NAMA has agreed to allow the company that operates eight Clarion and Quality hotels around the country five years to repay rent arrears.
The deal is part of a wider business plan agreed between Kasterlee Ltd and the National Asset Management Agency (NAMA), according to accounts filed with the Companies Registration Office (CRO).
NAMA is the landlord for all eight hotels run by Frankie Whelehan's Kasterlee Ltd.
"The deal with NAMA is absolutely vital," Frankie Whelehan told the Irish Independent.
He said the restructuring deal had taken eight months to agree with NAMA, and involved a huge amount of due diligence.
The negotiations were a "fight for our life", he said.
Kasterlee employs 260 staff at eight locations.
Under the business plan Kasterlee will continue to operate the hotels – seven in Ireland and one in Croydon in the UK.

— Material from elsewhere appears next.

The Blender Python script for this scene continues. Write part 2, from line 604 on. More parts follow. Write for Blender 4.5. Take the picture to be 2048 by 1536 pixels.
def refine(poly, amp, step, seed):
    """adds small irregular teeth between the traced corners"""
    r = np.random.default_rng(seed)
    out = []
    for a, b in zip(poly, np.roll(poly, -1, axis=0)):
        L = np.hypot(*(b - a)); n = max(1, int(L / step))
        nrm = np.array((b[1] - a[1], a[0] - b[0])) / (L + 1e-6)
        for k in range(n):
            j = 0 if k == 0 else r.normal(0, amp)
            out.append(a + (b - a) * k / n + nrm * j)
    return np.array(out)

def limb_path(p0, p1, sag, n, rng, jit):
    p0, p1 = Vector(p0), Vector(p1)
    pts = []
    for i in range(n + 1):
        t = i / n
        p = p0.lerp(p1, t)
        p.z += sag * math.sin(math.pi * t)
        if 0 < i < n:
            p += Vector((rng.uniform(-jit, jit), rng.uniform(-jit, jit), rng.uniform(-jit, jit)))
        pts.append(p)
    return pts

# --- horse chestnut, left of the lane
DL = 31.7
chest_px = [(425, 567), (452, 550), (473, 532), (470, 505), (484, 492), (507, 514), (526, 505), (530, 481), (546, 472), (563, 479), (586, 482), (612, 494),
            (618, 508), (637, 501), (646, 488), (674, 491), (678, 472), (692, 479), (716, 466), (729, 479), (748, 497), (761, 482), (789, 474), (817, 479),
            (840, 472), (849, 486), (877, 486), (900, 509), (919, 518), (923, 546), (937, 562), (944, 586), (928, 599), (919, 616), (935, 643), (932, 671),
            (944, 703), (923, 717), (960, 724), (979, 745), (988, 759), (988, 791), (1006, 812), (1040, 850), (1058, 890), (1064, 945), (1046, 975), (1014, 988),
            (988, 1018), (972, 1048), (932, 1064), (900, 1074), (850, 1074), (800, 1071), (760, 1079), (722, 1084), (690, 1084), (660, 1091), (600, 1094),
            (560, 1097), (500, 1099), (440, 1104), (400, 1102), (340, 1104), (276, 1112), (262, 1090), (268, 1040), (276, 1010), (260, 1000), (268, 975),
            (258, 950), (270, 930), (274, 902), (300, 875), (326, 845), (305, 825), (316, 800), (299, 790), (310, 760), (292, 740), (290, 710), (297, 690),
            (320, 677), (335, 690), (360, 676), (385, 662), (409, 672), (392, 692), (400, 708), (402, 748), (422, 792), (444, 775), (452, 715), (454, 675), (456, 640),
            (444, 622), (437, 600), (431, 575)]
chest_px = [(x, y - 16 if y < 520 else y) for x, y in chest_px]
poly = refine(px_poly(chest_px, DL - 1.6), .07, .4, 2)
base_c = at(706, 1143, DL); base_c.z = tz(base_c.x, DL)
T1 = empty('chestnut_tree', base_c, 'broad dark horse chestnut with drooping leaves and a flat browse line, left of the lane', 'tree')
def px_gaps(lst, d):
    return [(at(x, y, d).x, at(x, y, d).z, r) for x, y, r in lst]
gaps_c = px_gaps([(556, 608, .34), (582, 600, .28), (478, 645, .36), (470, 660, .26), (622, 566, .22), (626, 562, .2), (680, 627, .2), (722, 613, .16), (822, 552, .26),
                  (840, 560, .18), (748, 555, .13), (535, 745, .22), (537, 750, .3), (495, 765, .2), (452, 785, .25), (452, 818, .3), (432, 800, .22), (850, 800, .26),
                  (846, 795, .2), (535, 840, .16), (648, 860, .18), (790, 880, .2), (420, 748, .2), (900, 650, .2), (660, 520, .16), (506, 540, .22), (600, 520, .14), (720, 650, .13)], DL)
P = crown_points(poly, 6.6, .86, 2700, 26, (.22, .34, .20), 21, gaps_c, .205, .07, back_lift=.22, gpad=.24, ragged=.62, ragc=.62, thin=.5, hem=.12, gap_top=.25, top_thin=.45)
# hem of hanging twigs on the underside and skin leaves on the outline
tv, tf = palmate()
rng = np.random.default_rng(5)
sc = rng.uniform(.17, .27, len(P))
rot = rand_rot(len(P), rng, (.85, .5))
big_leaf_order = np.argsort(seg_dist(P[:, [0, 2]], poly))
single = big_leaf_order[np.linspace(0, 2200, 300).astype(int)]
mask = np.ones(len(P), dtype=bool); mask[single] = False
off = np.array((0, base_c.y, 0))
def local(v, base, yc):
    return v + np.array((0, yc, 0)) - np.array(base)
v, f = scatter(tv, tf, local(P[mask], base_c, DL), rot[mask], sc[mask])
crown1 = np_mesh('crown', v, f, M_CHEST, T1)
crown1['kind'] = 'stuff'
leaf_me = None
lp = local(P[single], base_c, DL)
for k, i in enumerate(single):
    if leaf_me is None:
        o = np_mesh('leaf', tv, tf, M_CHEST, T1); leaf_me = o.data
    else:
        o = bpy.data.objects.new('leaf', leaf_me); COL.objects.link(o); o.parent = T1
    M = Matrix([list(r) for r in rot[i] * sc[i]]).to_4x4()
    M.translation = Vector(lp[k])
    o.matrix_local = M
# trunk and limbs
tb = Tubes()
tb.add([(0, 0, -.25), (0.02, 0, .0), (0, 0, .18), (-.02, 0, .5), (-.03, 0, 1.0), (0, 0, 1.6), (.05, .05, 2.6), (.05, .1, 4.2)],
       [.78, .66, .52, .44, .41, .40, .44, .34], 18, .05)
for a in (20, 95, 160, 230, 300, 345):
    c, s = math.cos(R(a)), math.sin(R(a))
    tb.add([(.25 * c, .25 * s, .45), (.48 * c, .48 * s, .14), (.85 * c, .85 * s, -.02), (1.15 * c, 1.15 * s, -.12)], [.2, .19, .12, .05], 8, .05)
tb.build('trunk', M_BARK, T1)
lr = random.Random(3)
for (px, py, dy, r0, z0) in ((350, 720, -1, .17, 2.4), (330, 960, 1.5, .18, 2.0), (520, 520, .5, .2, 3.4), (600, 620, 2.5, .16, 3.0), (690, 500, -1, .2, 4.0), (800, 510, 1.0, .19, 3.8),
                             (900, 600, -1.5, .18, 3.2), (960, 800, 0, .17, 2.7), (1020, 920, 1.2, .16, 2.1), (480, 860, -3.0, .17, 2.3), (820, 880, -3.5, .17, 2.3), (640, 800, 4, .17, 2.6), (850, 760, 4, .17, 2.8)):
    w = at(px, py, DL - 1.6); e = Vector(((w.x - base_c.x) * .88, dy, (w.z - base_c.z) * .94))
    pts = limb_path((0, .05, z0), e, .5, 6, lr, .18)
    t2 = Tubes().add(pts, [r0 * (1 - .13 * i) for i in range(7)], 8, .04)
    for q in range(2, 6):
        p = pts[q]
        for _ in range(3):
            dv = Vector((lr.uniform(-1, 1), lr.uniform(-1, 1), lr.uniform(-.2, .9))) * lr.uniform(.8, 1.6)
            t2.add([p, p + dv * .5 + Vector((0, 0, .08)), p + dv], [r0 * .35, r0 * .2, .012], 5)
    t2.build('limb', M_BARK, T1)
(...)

The company does not own the hotels and has no property loans.
However, rent arrears built up after turnover dropped dramatically in late 2008 and 2009.
That debt is owed to NAMA because it controls the properties and is to be paid back over five years, in addition to current rents, under the plan.
Boom-era
In the meantime management contracts between the operator and NAMA as landlord will be maintained, and leases will be on an open-market rent basis – not kept at boom-era pricing, according to a note to the financial accounts.
Hotelier Frankie Whelehan founded Choice Hotels Ireland in 1998, it operates the Clarion and Quality hotel chains across the country and the new Gibson hotel in Dublin's Docklands.
Hotels operated by the chain include properties originally built and owned by developer Paddy Kelly.
Despite an operating profit of more than €12m in 2011, the company suffered a loss of €1.8m, down from €3.4m in 2010. Property costs were €6.5m in 2011.
Turnover in 2011 was €19.7m. That's up on the previous year but down from almost €60m in 2009 – though the number of hotels operated by Kasterlee is also down.